Comment conduire une enquête sur la perception du VIH par les lesbiennes
? Pourquoi réaffirmer la dimension politique du SM ? Qui écrit
l'histoire des butch/fems ? Pourquoi doit-on parler de pratiques transgenres
? Comment fonder une action politique sur un " nous " à
créer instable ? Marie-Hélène Bourcier donne des
pistes en construisant-déconstruisant de façon jubilatoire
les représentations du sexe et du genre et les savoirs.
En bref, les Queers zones donnent la pêche, " nous " parle.
Si vous êtes démoraliséE par l'ambition de certains
vos congénères gays et lesbiennes d'être les "
égaux-égales " des hétéros, excellent
début de thérapie. " Queeriser les espaces, les disciplines,
les modes de savoir-pouvoir hétérocentrés tout en
gardant en mémoire l'ancrage politicosexuel du terme, tel pourrait
être le programme d'un " sujet queer " forcément
" mauvais élève ", anti-assimilationniste et "
out ", qui cherche à exploiter les ressources de la marge
et reste attentif aux discriminations, que celles-ci se produisent à
l'intérieur ou à l'extérieur de la communauté
politicosexuelle dont il se réclame [...]. "
Joli programme, en effet.

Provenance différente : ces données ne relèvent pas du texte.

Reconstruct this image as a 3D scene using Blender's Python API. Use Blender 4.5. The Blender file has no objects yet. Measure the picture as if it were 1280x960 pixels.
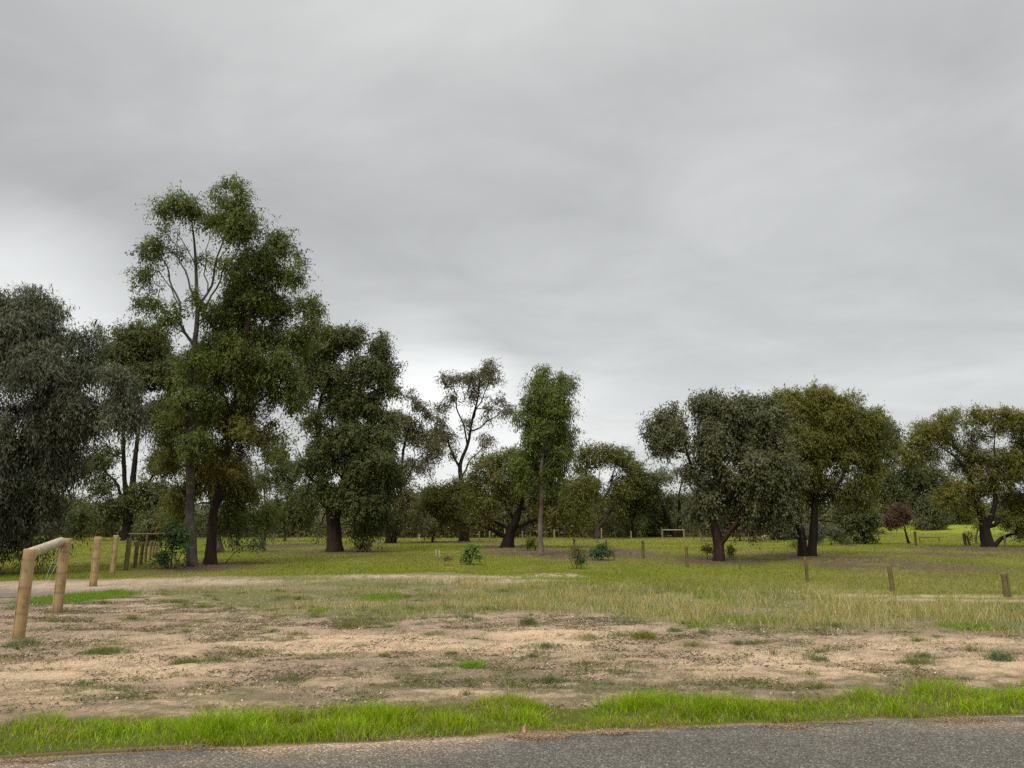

Et comme le dit Beatriz Preciado (3) dans la
préface : " Il y a juste beaucoup de travail à faire,
c'est tout. "
Références
: Queer zones, politiques des identités sexuelles, des représentations
et des savoirs, Marie-Hélène Bourcier, Balland, collection
" Modernes ", Paris, 2001.
(1) Evidemment je coupe, je résume, j'interprète, je réduis
donc lisez le bouquin.
(2) Baise-moi est un film de Virginie Despentes et Coralie Trinh-Thi,
avec Rafaella Anderson et Karen Bach. Voir le site www.baisemoilesite.com
en attendant de voir le film, si ça n'est déjà fait.
(3) Tout aussi indispensable que Queer zones : Manifeste contrasexuel,
Beatriz Preciado, Balland, collection " Modernes", Paris, 2000.